Rows from a 3D scene dataset:
..............................
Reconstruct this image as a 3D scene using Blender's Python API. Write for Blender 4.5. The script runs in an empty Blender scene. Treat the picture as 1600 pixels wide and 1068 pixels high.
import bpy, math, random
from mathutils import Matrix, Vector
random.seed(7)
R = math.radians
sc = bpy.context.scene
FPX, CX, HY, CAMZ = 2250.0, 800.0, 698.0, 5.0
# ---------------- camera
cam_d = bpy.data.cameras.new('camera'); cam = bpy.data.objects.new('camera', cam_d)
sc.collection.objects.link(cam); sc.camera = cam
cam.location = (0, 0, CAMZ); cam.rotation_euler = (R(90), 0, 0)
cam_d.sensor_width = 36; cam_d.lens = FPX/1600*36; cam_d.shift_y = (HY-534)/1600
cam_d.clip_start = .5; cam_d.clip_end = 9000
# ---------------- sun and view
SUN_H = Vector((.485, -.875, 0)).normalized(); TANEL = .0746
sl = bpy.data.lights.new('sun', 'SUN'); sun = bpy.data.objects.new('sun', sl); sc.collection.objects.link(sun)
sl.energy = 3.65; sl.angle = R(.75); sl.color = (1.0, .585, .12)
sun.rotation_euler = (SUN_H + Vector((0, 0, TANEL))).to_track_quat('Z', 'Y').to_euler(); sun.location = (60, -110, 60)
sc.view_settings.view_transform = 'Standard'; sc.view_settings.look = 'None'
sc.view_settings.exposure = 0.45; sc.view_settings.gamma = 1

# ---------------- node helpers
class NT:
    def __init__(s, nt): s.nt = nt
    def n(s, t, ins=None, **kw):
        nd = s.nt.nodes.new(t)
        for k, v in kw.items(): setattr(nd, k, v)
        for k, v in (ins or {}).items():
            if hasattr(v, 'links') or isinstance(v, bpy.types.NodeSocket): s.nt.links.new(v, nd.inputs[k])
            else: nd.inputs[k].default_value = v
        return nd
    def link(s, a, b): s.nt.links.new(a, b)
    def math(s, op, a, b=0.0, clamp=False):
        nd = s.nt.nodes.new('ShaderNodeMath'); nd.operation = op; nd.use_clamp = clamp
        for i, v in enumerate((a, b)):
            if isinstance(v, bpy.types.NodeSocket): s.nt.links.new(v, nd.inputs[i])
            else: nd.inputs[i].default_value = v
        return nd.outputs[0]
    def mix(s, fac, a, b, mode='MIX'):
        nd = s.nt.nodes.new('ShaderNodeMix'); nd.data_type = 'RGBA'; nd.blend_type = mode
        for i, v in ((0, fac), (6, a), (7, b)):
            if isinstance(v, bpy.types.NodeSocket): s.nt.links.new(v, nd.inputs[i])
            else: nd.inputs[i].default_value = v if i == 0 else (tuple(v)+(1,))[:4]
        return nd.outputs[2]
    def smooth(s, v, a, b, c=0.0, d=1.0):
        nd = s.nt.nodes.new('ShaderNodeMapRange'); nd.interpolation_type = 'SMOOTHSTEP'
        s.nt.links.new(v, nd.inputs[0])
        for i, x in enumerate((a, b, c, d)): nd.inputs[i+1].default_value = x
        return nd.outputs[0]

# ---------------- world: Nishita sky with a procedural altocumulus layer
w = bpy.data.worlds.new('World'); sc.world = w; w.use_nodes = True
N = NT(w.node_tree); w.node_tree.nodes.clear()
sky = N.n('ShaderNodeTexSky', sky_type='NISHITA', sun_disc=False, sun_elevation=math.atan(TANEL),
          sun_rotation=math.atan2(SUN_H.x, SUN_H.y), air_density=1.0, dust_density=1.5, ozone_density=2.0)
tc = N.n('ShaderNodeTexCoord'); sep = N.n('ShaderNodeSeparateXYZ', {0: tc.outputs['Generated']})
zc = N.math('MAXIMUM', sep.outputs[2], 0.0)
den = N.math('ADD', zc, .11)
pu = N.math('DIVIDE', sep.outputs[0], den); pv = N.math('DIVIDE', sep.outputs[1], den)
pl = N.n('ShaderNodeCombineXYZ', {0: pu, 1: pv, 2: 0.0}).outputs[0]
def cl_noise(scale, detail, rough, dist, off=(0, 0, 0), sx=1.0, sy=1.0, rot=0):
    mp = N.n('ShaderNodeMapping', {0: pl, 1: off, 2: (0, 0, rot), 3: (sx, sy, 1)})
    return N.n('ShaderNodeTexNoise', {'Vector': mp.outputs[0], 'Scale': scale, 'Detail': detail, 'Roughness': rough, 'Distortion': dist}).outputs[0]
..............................
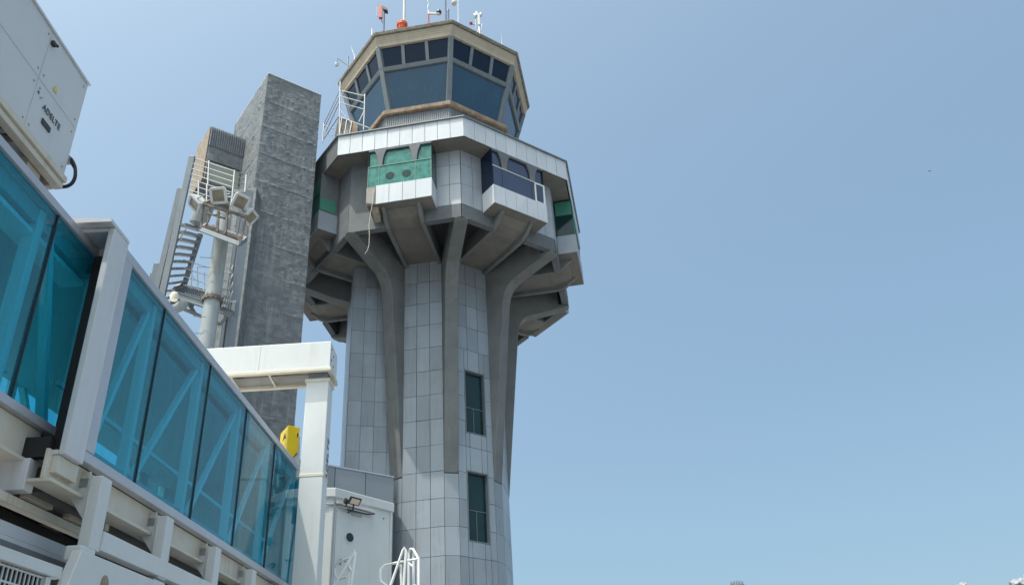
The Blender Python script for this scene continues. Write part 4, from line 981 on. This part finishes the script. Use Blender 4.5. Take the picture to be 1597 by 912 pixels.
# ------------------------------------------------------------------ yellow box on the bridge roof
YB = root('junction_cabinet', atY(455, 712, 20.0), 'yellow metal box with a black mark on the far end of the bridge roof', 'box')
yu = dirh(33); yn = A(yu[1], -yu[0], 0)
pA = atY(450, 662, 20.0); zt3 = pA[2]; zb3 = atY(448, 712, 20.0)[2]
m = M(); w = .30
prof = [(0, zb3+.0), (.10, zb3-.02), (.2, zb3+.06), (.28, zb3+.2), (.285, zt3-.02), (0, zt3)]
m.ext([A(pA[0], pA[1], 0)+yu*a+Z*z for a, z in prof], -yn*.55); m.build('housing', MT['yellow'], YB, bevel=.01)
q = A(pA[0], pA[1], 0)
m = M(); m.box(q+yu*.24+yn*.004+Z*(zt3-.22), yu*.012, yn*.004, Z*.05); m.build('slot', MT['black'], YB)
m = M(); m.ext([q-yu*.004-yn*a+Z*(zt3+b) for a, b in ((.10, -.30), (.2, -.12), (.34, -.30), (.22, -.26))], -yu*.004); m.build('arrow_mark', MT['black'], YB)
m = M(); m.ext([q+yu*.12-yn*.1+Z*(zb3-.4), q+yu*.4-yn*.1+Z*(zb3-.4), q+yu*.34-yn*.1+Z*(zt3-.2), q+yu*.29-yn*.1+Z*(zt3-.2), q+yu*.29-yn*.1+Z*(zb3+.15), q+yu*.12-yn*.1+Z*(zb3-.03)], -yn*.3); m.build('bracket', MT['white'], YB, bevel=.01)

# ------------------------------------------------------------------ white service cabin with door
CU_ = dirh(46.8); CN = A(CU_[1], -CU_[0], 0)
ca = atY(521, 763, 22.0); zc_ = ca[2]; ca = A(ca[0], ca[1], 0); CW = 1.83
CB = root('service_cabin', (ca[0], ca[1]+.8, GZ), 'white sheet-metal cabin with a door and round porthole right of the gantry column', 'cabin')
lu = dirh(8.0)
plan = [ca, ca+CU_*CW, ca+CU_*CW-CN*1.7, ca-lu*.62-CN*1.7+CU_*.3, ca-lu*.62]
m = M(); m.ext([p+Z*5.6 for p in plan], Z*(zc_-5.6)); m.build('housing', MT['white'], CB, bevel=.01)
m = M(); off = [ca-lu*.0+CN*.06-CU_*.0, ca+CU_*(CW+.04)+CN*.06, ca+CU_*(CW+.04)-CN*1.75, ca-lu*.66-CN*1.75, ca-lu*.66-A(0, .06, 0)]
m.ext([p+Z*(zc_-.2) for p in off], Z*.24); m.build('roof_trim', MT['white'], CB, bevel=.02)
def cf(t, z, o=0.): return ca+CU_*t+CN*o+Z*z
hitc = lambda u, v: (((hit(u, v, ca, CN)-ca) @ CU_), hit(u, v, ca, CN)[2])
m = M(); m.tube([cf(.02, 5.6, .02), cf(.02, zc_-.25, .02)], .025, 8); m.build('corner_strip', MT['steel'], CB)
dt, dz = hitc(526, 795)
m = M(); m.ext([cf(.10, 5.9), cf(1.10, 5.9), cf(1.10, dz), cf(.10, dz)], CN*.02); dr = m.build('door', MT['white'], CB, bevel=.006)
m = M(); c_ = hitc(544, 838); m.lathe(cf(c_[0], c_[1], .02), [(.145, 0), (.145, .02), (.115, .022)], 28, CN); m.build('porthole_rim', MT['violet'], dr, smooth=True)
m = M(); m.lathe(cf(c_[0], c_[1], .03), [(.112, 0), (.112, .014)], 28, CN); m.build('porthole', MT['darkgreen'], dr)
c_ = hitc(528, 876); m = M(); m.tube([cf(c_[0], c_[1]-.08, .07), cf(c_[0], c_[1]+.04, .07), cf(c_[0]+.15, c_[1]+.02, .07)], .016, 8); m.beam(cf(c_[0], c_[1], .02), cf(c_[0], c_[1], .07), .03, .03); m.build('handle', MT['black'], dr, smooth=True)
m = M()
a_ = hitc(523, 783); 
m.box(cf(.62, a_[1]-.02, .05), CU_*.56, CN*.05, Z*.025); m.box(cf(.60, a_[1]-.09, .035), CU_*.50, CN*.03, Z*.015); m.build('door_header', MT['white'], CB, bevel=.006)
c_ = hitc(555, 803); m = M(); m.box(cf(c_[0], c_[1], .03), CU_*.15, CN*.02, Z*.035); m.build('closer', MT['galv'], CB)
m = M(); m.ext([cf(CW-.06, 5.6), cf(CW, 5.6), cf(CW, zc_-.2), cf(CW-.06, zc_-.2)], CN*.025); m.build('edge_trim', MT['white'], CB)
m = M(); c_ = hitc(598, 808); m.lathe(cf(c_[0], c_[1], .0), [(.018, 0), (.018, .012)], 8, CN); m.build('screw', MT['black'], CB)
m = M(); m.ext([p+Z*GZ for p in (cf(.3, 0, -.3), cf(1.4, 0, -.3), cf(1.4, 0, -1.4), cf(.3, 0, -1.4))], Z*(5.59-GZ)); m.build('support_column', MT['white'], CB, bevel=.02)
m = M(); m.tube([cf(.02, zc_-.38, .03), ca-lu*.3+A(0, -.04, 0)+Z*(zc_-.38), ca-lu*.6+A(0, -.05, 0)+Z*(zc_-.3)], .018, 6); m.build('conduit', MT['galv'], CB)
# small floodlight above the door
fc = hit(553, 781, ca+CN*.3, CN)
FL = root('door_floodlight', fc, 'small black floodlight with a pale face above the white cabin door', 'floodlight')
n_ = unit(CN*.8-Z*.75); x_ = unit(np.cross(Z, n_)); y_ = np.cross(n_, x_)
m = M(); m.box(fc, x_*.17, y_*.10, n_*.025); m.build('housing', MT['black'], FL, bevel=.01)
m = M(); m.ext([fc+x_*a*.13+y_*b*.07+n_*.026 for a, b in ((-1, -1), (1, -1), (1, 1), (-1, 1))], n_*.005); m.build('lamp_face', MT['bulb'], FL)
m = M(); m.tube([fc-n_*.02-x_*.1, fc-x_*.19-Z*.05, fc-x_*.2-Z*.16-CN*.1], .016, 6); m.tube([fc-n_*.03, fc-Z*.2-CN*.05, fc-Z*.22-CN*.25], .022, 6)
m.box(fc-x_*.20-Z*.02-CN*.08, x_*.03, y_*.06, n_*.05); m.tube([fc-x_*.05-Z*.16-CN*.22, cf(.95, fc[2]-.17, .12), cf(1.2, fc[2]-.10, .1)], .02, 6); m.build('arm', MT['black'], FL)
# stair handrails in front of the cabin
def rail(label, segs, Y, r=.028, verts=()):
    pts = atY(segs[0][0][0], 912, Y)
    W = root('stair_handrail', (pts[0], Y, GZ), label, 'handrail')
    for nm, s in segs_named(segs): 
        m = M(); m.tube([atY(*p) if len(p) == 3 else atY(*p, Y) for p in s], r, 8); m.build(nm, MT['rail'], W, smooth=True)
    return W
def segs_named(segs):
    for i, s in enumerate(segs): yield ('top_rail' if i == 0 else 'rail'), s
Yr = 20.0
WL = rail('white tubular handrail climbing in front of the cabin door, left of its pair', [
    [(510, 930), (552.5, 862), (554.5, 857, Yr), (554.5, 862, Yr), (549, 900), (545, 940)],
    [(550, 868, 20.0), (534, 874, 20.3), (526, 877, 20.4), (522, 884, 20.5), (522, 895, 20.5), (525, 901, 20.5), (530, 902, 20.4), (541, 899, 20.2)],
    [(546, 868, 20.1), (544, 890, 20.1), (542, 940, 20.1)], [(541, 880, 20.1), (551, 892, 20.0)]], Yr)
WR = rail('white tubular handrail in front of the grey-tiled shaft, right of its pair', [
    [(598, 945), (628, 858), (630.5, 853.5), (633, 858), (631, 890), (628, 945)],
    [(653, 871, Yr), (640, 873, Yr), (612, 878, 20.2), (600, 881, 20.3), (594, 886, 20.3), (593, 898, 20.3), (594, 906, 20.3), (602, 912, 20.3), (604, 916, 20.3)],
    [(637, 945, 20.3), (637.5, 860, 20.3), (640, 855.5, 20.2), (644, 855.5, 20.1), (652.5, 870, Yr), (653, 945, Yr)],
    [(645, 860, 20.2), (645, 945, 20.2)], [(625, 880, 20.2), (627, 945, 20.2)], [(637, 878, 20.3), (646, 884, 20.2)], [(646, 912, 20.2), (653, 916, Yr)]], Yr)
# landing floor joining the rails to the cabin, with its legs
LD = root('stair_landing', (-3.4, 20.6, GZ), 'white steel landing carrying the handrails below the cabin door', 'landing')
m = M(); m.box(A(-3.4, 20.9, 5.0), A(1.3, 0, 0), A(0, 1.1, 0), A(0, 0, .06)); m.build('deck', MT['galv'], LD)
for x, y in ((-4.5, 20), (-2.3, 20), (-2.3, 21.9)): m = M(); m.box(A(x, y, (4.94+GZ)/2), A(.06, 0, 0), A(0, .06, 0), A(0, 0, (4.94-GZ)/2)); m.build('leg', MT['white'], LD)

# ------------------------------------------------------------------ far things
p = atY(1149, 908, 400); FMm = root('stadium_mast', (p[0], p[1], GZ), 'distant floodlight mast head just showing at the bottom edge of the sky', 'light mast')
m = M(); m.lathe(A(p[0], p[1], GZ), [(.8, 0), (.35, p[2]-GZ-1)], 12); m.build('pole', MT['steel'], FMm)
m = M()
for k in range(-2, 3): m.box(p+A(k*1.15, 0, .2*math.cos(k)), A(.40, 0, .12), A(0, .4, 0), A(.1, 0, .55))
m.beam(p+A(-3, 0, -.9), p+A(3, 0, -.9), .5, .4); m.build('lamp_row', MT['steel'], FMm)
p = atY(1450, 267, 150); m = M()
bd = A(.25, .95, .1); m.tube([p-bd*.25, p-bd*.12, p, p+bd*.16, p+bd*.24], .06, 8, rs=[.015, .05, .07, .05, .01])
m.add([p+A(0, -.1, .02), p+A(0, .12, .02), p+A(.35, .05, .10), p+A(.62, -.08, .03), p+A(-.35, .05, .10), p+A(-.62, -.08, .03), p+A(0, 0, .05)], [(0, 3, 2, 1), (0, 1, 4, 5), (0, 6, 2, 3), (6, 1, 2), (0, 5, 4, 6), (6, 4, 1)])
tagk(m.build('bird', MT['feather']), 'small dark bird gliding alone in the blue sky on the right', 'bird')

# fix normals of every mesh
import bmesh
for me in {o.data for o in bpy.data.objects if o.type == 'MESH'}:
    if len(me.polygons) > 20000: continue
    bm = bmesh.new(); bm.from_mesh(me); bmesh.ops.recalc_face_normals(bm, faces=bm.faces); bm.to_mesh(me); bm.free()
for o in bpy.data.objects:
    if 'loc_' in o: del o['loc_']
..............................
Problem to solve: Among the entries above, find the line with "Reconstruct this image" and the line with "sc.view_settings.exposure = 0.45;"; give again exactly these two lines and all lines between them.

Result of the task:
Reconstruct this image as a 3D scene using Blender's Python API. Write for Blender 4.5. The script runs in an empty Blender scene. Treat the picture as 1600 pixels wide and 1068 pixels high.
import bpy, math, random
from mathutils import Matrix, Vector
random.seed(7)
R = math.radians
sc = bpy.context.scene
FPX, CX, HY, CAMZ = 2250.0, 800.0, 698.0, 5.0
# ---------------- camera
cam_d = bpy.data.cameras.new('camera'); cam = bpy.data.objects.new('camera', cam_d)
sc.collection.objects.link(cam); sc.camera = cam
cam.location = (0, 0, CAMZ); cam.rotation_euler = (R(90), 0, 0)
cam_d.sensor_width = 36; cam_d.lens = FPX/1600*36; cam_d.shift_y = (HY-534)/1600
cam_d.clip_start = .5; cam_d.clip_end = 9000
# ---------------- sun and view
SUN_H = Vector((.485, -.875, 0)).normalized(); TANEL = .0746
sl = bpy.data.lights.new('sun', 'SUN'); sun = bpy.data.objects.new('sun', sl); sc.collection.objects.link(sun)
sl.energy = 3.65; sl.angle = R(.75); sl.color = (1.0, .585, .12)
sun.rotation_euler = (SUN_H + Vector((0, 0, TANEL))).to_track_quat('Z', 'Y').to_euler(); sun.location = (60, -110, 60)
sc.view_settings.view_transform = 'Standard'; sc.view_settings.look = 'None'
sc.view_settings.exposure = 0.45; sc.view_settings.gamma = 1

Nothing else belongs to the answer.